Once I was a clever boy learning the arts of Oxford... is a quotation from the verses written by Bishop Richard Fleming (c.1385-1431) for his tomb in Lincoln Cathedral. Fleming, the founder of Lincoln College in Oxford, is the subject of my research for a D. Phil., and, like me, a son of the West Riding. I have remarked in the past that I have a deeply meaningful on-going relationship with a dead fifteenth century bishop... it was Fleming who, in effect, enabled me to come to Oxford and to learn its arts, and for that I am immensely grateful.

Monday, 18 January 2016

The Marriage of King Henry VII and Elizabeth of York

530 years ago today at Westminster there took place the wedding of King Henry VII and Elizabeth of York, eldest daughter of King Edward IV.

It had been in Rennes in Brittany in the autumn of 1483 that Henry, then the Earl of Richmond and living in exile, pledged to marry Elizabeth, and he must at that time have assumed in all likelihood that her brothers the deposed King Edward V and Richard Duke of York and Norfolk to be dead

King Henry VII as a young man

Image: Wikipedia

Elizabeth's sisters were married off to loyal supporters of the new King and his dynastic settlement.

It appears to have been a seemingly a happy marriage, the couple being mutually supportive at the time of the death of their eldest son Prince Arthur in 1502.


The effigies of King Henry VII and Queen Elizabeth on their tomb in Westminster Abbey


The oft reproduced image of the King by Michael Sitow of about 1505, and now in the National Portrait Gallery, appears to have caught him on a particularly dyspeptic day.
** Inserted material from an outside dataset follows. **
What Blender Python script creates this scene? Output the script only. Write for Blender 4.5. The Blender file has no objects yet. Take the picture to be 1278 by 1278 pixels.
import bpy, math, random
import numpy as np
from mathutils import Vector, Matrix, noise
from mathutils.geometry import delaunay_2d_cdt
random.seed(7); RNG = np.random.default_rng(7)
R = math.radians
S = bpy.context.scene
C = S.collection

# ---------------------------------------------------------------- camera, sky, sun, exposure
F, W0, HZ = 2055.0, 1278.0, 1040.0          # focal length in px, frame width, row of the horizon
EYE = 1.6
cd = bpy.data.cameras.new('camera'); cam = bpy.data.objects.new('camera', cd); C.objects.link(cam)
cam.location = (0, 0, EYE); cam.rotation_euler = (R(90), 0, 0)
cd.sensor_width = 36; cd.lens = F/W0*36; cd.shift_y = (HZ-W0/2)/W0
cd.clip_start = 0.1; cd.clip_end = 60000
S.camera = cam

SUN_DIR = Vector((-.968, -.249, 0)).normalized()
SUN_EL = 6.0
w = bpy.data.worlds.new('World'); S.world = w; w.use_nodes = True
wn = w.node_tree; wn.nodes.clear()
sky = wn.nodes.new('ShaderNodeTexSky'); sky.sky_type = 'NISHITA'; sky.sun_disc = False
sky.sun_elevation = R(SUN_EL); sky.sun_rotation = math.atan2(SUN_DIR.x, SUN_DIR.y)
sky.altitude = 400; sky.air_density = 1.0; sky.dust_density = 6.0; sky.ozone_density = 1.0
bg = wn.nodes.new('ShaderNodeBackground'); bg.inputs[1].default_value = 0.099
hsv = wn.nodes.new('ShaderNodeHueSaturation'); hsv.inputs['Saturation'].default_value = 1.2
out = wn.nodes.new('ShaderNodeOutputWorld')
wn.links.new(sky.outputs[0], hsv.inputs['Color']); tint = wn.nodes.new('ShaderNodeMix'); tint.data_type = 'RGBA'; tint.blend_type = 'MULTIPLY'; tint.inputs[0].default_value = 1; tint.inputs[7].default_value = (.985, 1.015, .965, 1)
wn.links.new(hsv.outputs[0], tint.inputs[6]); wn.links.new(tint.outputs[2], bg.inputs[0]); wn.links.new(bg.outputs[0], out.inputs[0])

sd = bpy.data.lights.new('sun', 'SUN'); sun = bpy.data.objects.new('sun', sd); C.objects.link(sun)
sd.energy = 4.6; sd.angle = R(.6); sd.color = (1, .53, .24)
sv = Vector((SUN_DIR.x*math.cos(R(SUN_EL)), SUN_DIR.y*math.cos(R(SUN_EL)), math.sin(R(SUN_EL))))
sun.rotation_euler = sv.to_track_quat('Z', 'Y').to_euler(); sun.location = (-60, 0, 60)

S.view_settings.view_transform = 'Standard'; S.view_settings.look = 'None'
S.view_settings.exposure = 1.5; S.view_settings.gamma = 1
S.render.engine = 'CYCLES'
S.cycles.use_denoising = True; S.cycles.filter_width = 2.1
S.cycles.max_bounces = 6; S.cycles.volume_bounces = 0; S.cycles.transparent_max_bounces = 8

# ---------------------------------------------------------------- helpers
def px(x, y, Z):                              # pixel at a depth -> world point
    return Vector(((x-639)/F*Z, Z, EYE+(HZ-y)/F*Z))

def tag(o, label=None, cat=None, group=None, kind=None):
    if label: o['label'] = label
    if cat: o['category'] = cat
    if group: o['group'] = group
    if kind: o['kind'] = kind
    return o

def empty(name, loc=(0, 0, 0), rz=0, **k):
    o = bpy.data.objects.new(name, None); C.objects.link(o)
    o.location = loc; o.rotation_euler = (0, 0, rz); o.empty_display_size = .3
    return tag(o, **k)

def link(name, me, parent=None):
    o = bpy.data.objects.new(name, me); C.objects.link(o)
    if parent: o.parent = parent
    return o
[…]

The funeral effigy at Westminster Abbey by Torrigiano and the images that derive from it by him suggest a more gracious and dignified persona for the King.

Posthumous portrait bust of King Henry VII by Pietro Torrigiano
Taken from the death mask, and now in the V&A


Image: Wikipedia

Today what would it be for a Royal Wedding if there was no group photograph? Here, but some years on, is the early sixteenth century equivalent, a couple of images of the King, Queen and all their children at prayer.

From the Royal Collection at Windsor



This images poses a few interesting questions. I wonder why the main devotional scene is the Meeting of St Joachim and St Anne at the Beautiful Gate, with its implicit story of the Immaculate Conception and of a happy and fruitful marriage.

The borders are very Lancastrian and Beaufort in their emphasis. The roses are all red, whilst the portcullis badge and the daisies are for the King's mother Lady Margaret Beaufort, through whom he derived his claim to the throne.